La dernière phrase du mouvement achève de souligner l’évolution du narrateur. Dans un premier temps, il se présente comme quelqu’un de timoré : « J’avais le défaut d’être excessivement timide et facile à déconcerter ». Là encore, la conjonction de coordination a une valeur consécutive le groupe adjectival « facile à déconcerter » pouvant être vu comme une conséquence de l’adverbe « excessivement ». La suite de la phrase met en lumière le changement opéré chez le narrateur par la rencontre avec Manon. C’est la conjonction de coordination « mais » qui le souligne. Toutefois, le choix des mots vient signifier le pouvoir exercer par Manon et ses charmes sur le chevalier des Grieux : « loin d’être arrêté alors par cette faiblesse, je m’avançais vers la maîtresse de mon cœur ». Le verbe « je m’avançai » traduit une forme d’audace mais c’est aussi le signe d’une soumission dans la mesure où le lieu de destination est dominé par le groupe nominal « maîtresse de mon cœur ».
Après avoir relaté l’apparition de l’être aimé, le narrateur obéit à un autre élément du topos littéraire de la rencontre amoureuse, en l’occurrence, l’échange des premières paroles.
Assez rapidement, le narrateur révèle des informations importantes sur la jeune femme.
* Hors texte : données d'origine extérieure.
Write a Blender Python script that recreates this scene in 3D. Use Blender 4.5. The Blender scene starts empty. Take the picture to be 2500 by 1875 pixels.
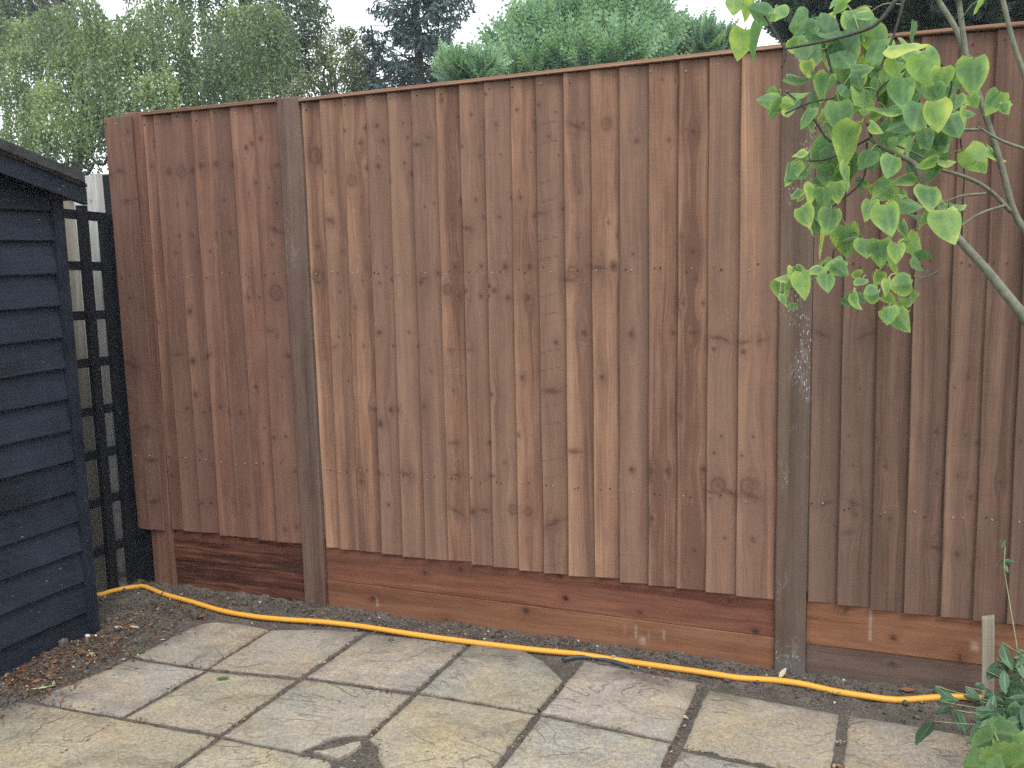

Il ne s’embarrasse pas à relater les salutations échangées et les résume en quelques mots, prenant soin de souligner le côté peu farouche de la jeune personne : « Quoiqu’elle fût moins âgée que moi, elle reçut mes politesses sans paraître embarrassée ». Dès les premiers mots, Manon est présentée comme quelqu’un de bien moins timide que le narrateur. Il rapporte ensuite les autres paroles au discours indirect : « Je lui demandai ce qui l’amenait à Amiens et si elle y avait quelques personnes de connaissance ». De fait, le dialogue s’engage assez rapidement sur les attaches de la jeune fille. Des Grieux idéalise quelque peu la scène pour en donner une image plutôt innocente comme le suggère l’emploi de l’adverbe « ingénument ». La jeune fille paraît donc être une personne de qualité et moralement irréprochable. Le narrateur la présente aussi comme obéissante à ses parents : « Elle me répondit ingénument qu’elle y était envoyée par ses parents pour être religieuse ». La tournure passive souligne que, comme bien souvent, à l’époque, la jeune demoiselle n’est pas libre de ses choix. En ce sens, l’Abbé Prévost glisse une touche de réalisme à la scène.